Amaral explica que o que determina o teor alcoólico do vinho é a região em que é plantada a uva e a maturação que ela terá. “A Syrah de inverno no Estado de São Paulo dá 14%, 15%, 16% de teor alcoólico. Mas a de verão dá um vinho de ter alcoólico bem mais baixo. Quanto mais sol e menos chuva, maior será o teor alcoólico. Mas tudo isso é meio manipulável hoje em dia”, ressalta.
O enólogo revela que uma outra variedade bem adaptada a São Paulo e Sul de Minas Gerais é a Sauvignon Blanc. “Há novos testes sendo feitos para verificar se há outras variedades que se adaptam à região. E há instituições e pesquisadores tentando inverter ciclos de outras variedades de videiras no Sudeste, ampliando o leque de opções para produção de vinhos finos na região.”

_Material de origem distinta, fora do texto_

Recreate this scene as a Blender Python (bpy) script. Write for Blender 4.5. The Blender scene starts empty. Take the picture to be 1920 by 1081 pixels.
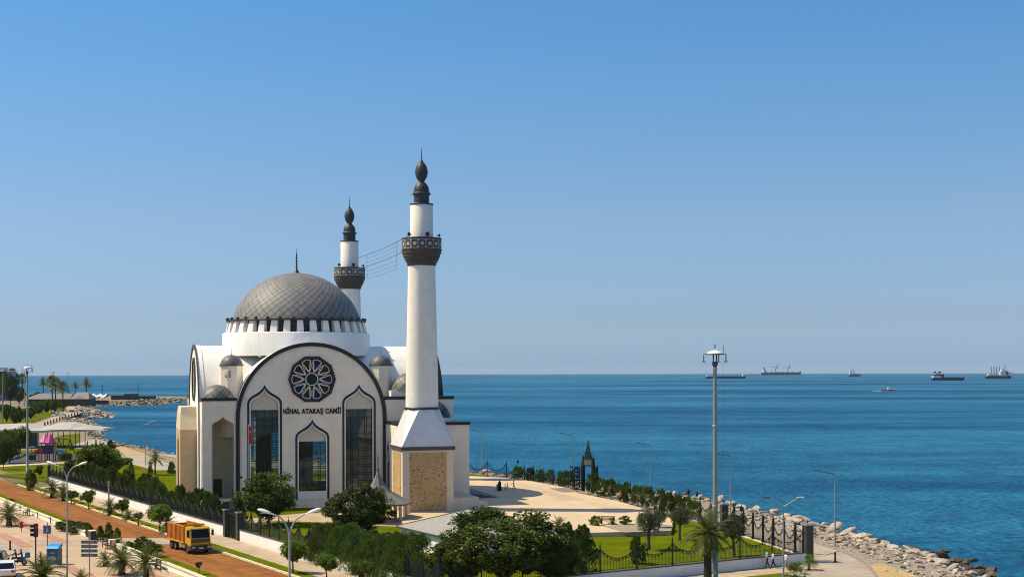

Compostos fenólicos – Amaral vai caracterizar as antocianinas do vinho Syrah “paulista” e, possivelmente, procurar pelo resveratrol, composto que faz bem à saúde. Ele também quer caracterizar os aromas primário, secundário e terciário do vinho. Aromas primários são os aromas da própria uva, após colhida. Os secundários são os que vêm da fermentação, lembrando que, no vinho, há duas fermentações: a alcoólica, que transforma açúcar em álcool, e a fermentação malolática, que transforma o ácido málico em ácido lático. E os terciários são os aromas do envase, estabilização da bebida evolução em garrafa e barricas.
“Para saber quais aromas vêm de cada uma das etapas, fiz o meu próprio vinho, com uvas obtidas de um produtor de São Bento do Sapucaí. Primeiro eu amasso a uva e pego só o mosto. Analiso os aromas. Depois, induzo a fermentação alcoólica, pego uma amostra e novamente analiso os aromas. Após a fermentação malolática eu faço a mesma coisa. E, durante o envase, colho outra amostra, para saber que aromas aparecem após a estabilização. Realizarei, ainda, a coleta e a análise de amostras do mesmo vinho após 6 meses e um ano de envase. Assim, conseguirei mapear os aromas um ano depois, pois a pesquisa dura dois anos.”
A etapa de fabricação da bebida e coleta das amostras foi realizada no IFSP, que tem os laboratórios específicos. Para a caracterização, que está sendo feita nos laboratórios do FoRC, ele está usando cromatografia gasosa acoplada a espectrometria de massa.
De acordo com Amaral, a pesquisa é importante para prover dados para os passos futuros, tais como a realização de melhoramentos na planta, ou a formação de uma indicação de procedência ou uma denominação de origem, por exemplo. “Pra isso tudo, precisamos saber o que essa uva tem em termos de compostos.”
Segundo ele, caracterizar a planta também é essencial para auxiliar os produtores na escolher da variedade mais adequada a seus objetivos de negócio. “Há muita gente investindo e entrando no mercado, e não são famílias que tradicionalmente produzem vinho. São novos empreendedores. Há gente investindo em parreirais no Rio de Janeiro, na Bahia, e até em Goiás. No caso do Sudeste, esses novos produtores geralmente fazem enoturismo também, ou mantêm um balcão de degustação, uma loja pequena. É assim que ganham nome. Eles estão produzindo e vendendo bem. Uma garrafa de um bom vinho Syrah feito em São Paulo pode ir de R$ 50 a R$ 350 reais.”